2. Nieuw baantje bij Europees Monetair Fonds
In het verlengde van het eerste punt, is steun van Duitsland voor Dijsselbloem ook belangrijk als hij geen voorzitter meer is van de eurogroep. Begin deze week pleitte Dijsselbloem namelijk, met steun van de Duitse minister van Financiën Wolgang Schäuble, voor de oprichting van een Europees Monetair Fonds. Dit zou een permanente opvolger zijn van het huidige, tijdelijke noodfonds ESM.
Politiek gezien kan zo'n Europees Monetair Fonds een uitweg bieden bij de impasse over de Griekse schuldencrisis.

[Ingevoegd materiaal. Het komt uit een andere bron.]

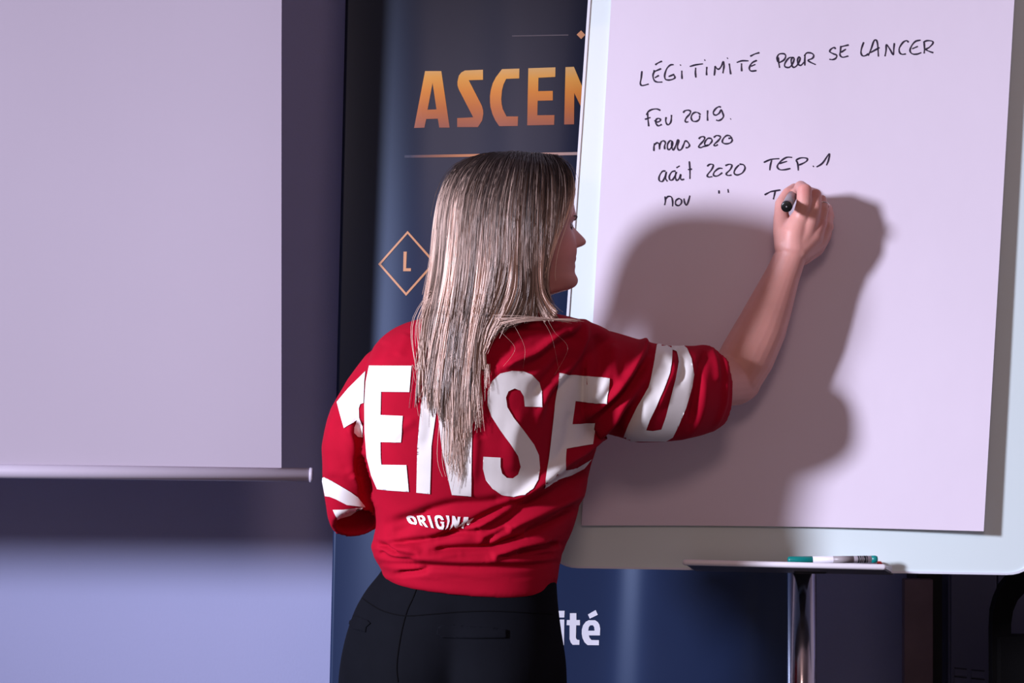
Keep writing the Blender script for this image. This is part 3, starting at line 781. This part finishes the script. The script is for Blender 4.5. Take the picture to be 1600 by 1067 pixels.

Daar werkt Europa nu samen met het Internationaal Monetair Fonds (IMF), maar er is onenigheid over de mate van schuldverlichting die de Grieken nodig hebben.
Met een eigen Europees Monetair Fonds wordt het makkelijker om het IMF buiten de Europese perikelen te houden. Zo'n fonds heeft natuurlijk ook een baas nodig. En wie zou daar nu geschikt voor zijn?
3. Geen duidelijk alternatief voor Dijsselbloem
Wat Dijsselbloem voorlopig in de kaart speelt, is dat de luide roep uit Spanje en Portugal om zijn aftreden nogal hol klinkt. Want, zo stelt Politico, als je kijkt naar verdeling van belangrijke posten in Europa tussen verschillende bloedgroepen (christelijk-conservatieven, liberalen en socialisten), dan is er op korte termijn geen goed alternatief voor Dijsselbloem.
De socialisten zijn bij Europese baantjes relatief onderbedeeld. De Spaanse minister Luis de Guindos, die naar verluidt aast op Dijsselbloems baantje als eurogroepvoorzitter, zou weinig kans maken. Hij behoort namelijk tot de conservatieve factie in Europa die al redelijk wat topposities heeft.
Voor liberale politici is er wel plaats als het om Europese posities gaat, maar dan zou bijvoorbeeld Nederland een VVD-minister van Financiën moeten krijgen die Dijsselbloem opvolgt. Of de Fransman Emmanuel Macron zou de presidentsverkiezingen moeten winnen, om vervolgens een liberale Franse kandidaat naar voren te schuiven.
Conclusie: Dijsselbloem blijft nog wel even rondhangen in een politiek niemandsland. Of hij vervolgens kan worden afgeschreven in de Europese arena, is een open vraag.